→ EXERCISE
Your task is to copy the material exactly.

→ PROVIDED DATA
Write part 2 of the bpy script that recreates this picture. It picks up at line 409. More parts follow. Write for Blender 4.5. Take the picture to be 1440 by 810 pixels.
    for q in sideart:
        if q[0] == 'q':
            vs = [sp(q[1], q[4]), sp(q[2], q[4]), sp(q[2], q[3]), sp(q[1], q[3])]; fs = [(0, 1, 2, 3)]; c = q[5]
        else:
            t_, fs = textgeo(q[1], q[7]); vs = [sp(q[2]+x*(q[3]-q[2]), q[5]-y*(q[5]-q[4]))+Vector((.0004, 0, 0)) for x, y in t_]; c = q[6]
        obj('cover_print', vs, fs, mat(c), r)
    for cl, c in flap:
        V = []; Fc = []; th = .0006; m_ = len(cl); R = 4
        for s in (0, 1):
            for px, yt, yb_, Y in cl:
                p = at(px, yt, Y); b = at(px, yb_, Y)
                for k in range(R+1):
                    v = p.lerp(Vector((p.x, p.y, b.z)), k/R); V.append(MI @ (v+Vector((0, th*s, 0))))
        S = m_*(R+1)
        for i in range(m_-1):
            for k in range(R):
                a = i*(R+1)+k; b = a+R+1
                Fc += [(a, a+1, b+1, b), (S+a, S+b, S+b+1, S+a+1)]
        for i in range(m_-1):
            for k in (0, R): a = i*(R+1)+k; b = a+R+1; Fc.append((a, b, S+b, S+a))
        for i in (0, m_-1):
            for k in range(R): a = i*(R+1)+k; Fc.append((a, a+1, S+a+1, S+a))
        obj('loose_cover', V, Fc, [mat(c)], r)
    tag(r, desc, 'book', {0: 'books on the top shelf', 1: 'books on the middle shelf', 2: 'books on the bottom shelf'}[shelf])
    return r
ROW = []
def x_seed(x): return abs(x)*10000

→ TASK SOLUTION
Write part 2 of the bpy script that recreates this picture. It picks up at line 409. More parts follow. Write for Blender 4.5. Take the picture to be 1440 by 810 pixels.
    for q in sideart:
        if q[0] == 'q':
            vs = [sp(q[1], q[4]), sp(q[2], q[4]), sp(q[2], q[3]), sp(q[1], q[3])]; fs = [(0, 1, 2, 3)]; c = q[5]
        else:
            t_, fs = textgeo(q[1], q[7]); vs = [sp(q[2]+x*(q[3]-q[2]), q[5]-y*(q[5]-q[4]))+Vector((.0004, 0, 0)) for x, y in t_]; c = q[6]
        obj('cover_print', vs, fs, mat(c), r)
    for cl, c in flap:
        V = []; Fc = []; th = .0006; m_ = len(cl); R = 4
        for s in (0, 1):
            for px, yt, yb_, Y in cl:
                p = at(px, yt, Y); b = at(px, yb_, Y)
                for k in range(R+1):
                    v = p.lerp(Vector((p.x, p.y, b.z)), k/R); V.append(MI @ (v+Vector((0, th*s, 0))))
        S = m_*(R+1)
        for i in range(m_-1):
            for k in range(R):
                a = i*(R+1)+k; b = a+R+1
                Fc += [(a, a+1, b+1, b), (S+a, S+b, S+b+1, S+a+1)]
        for i in range(m_-1):
            for k in (0, R): a = i*(R+1)+k; b = a+R+1; Fc.append((a, b, S+b, S+a))
        for i in (0, m_-1):
            for k in range(R): a = i*(R+1)+k; Fc.append((a, a+1, S+a+1, S+a))
        obj('loose_cover', V, Fc, [mat(c)], r)
    tag(r, desc, 'book', {0: 'books on the top shelf', 1: 'books on the middle shelf', 2: 'books on the bottom shelf'}[shelf])
    return r
ROW = []
def x_seed(x): return abs(x)*10000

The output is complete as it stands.